Epic Games has released Lore, an open-source, centralized version control system (VCS) designed to handle large binary files alongside source code. Built to support the development of Fortnite and Unreal Engine, Lore treats all data as opaque byte streams, aiming to solve performance bottlenecks common in systems like Git or Perforce when managing massive game assets.
Why Epic Games Developed Lore
Epic Games created Lore to address specific limitations the studio encountered while scaling its development pipelines. According to the official Lore documentation, existing version control systems often force a trade-off between managing code and managing large-scale binary assets.

While tools like Git are industry standards for source code, they struggle with large binary files, often causing repository bloat and slow clone times. Conversely, Perforce—a common choice in the gaming industry—often requires frequent server round-trips that can introduce latency in large-scale environments. Epic designed Lore to be "sparse-by-construction," meaning it only downloads the specific fragments of data required by the client, significantly reducing network overhead.

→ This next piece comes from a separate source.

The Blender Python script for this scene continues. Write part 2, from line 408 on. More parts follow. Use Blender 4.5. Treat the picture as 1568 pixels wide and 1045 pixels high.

How Lore Differs from Git and Perforce
The primary technical differentiator for Lore is its "binary-first" architecture. Most version control systems are designed around text-based diffing, which treats code as the primary data type and binary files as secondary attachments.

| Feature | Git | Perforce | Lore |
|---|---|---|---|
| Binary Handling | Secondary | First-class | First-class |
| Architecture | Distributed | Centralized | Centralized |
| Storage Strategy | Full history | Server-side | Content-addressed |
As noted in the system design, Lore treats all content as opaque byte streams on the "hot path." Text-aware features are layered on top rather than being baked into the storage or transport logic. This ensures that a 10GB 3D asset receives the same performance priority as a small script file. Furthermore, Lore utilizes an MIT License, a move that contrasts with the copyleft requirements of systems using the GNU General Public License, providing more flexibility for proprietary integrations.
Performance and Scalability Goals
Lore aims to solve the "multi-tenancy" problem that often plagues large development studios. In many centralized systems, infrastructure bottlenecks can allow one user’s heavy traffic to degrade performance for others. Lore’s architecture is intended to ensure that users on the same infrastructure remain isolated, preventing a single developer’s large pull request from impacting the entire team’s workflow.
The system also eliminates "partially-applied revisions," a state where a repository might contain a mix of old and new files during an update. By ensuring that in-between states remain invisible to readers, Lore aims to keep development environments stable, even during massive asset synchronization.
Who Should Use Lore?
While purpose-built for game development, the design of Lore makes it relevant for any sector dealing with large-scale machine-readable data. Industries such as AI model training, where developers must version-control massive datasets alongside model architecture code, may find Lore’s binary-first approach more efficient than traditional Git-based workflows.
Epic Games has made Lore available for Windows, macOS, and Linux. Detailed documentation and quick-start guides are hosted on the official Lore website, while the source code is currently maintained via a public repository on GitHub.